Chapter 3 explains the physical and chemical gel properties of the SC-gel formed by giving various conditions. As the physical properties, the gelation time, gel strength, and gel stability were measured for sodium metasilicate concentrations (1-10 wt%), CO2 Gas pressure (2-7.5 MPa), temperature (25-80 ºC), salinity (NaCl; 0.1-10 wt%), divalent ion (Ca2+; 10-10000 ppm), and light crude oil interaction (JLO-I). Both Raman and SEM-EDS spectroscopies revealed that the gel was a sodium carbonate type (SC gel). In the measurements on sensitivity study of the effects of CO2 gas pressure, salinity (NaCl), divalent ion (Ca2+) as well as the gel forming behavior in a porous media, 5 wt% was used as the baseline concentration of S-MS solution. Gelation time after CO2 gas injection was around 1 to 24 h depending on temperature and pressure.
Gel strength increased with higher S-MS concentration and CO2 gas pressure. Furthermore, measurements of gas permeability and threshold pressure gradient (TPG) were carried out to evaluate the blocking effect by forming SC-gel in the sandstone core. It was found that TPG and gas permeability of the sandstone core increased by 2.6 times and decreased about 1/10 to that of water saturation by filling in-situ SC-gel.
Chapter 4 evaluates the alkaline flooding and blocking performance of in-situ formed SC-gel on oil recovery from the heterogeneous reservoirs.
Firstly, IFT between S-MS solution and crude oil was measured, because it is expected that the alkaline flooding using S-MS solution is applied to recover oil after water flooding and before blocking operation.
The IFT was reduced to around 0.1 mN/m from 27 mN/m of the case of water. Furthermore, it was observed that by stirring and mixing 0.5-2 wt% of S-MS solution including 0.1-10 wt% of NaCl and the oil, micro-emulsion consisting water droplets (0.5-50 μm) in oil were was generated and stable up to three weeks.
Based on these results, it is concluded that S-MS solution also can be used as an alkaline chemical for EOR.
Secondly, the coreflooding test was carried out using the heterogeneous core combining two Berea sandstone cores with different permeability.
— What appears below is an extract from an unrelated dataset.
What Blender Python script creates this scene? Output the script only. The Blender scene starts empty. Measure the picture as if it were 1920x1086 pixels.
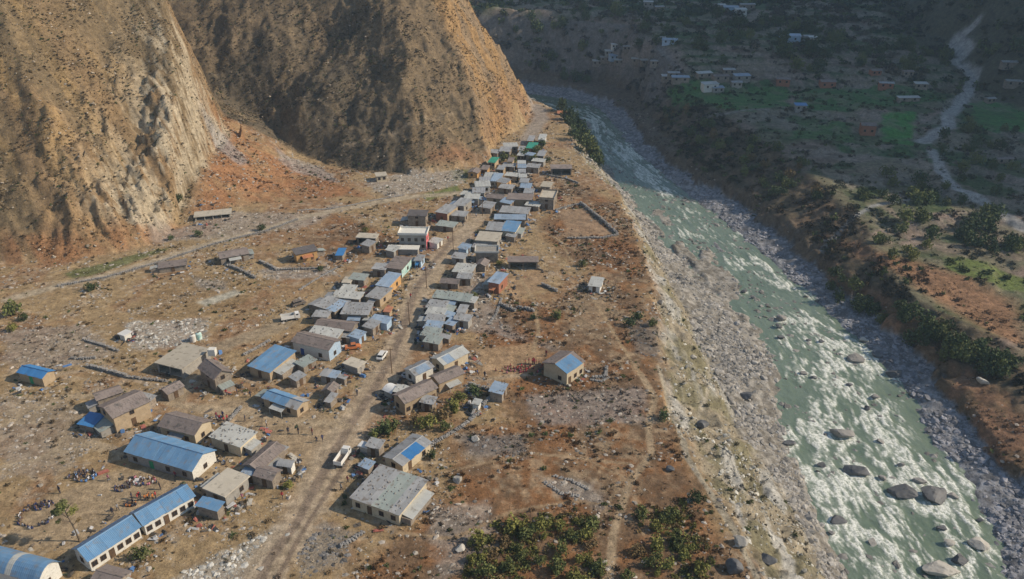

In the test, the water flooding by injecting saline water (2 wt%
NaCl) at 0.1mL/min into the core saturated with oil (JLO) was pre-conducted until no oil recovery when oil recover factor (RF) became a constant value (57% in this test). Next, 0.5 pore-volume(PV) of 1 wt% S-MS solution was injected at 0.1 mL/min as the alkaline flooding that recovered with increasing 3.3% in RF. Then 0.3 PV of 5wt% of S-MS solution was injected at the same flow rate with increasing 2.4% in RF, then CO2
gas was injected at 2.0 MPa by closing the down-stream valve. After the injections, the core was shut-in to form in-situ gel for 2 days. During the shut-in, the core pressure decreased to 1.6 MPa from 2.0 MPa due to CO2 gas dissolution and forming the gel. Meanwhile the pH, pressure drop in the core, volumes of micro-emulsion and water-solution in the produced fluids were monitored during the core flooding test to investigate fluids flow-properties in the core. When 2 PV water was injected at 0.1mL/min after forming SC-gel, RF increased 9 % with increasing the pressure drop 1.5 times (apparent permeability decreased to 67%) by forming the in-situ SC-gel in the core. It was concluded that the blocking operation by forming in-situ SC-gel by injecting S-MS solution and CO2 gas was effective for the heterogeneous oil reservoir after water and alkaline floodings.
Chapter 5 is a summary and conclusion of major findings of present research including the research interest for the future study.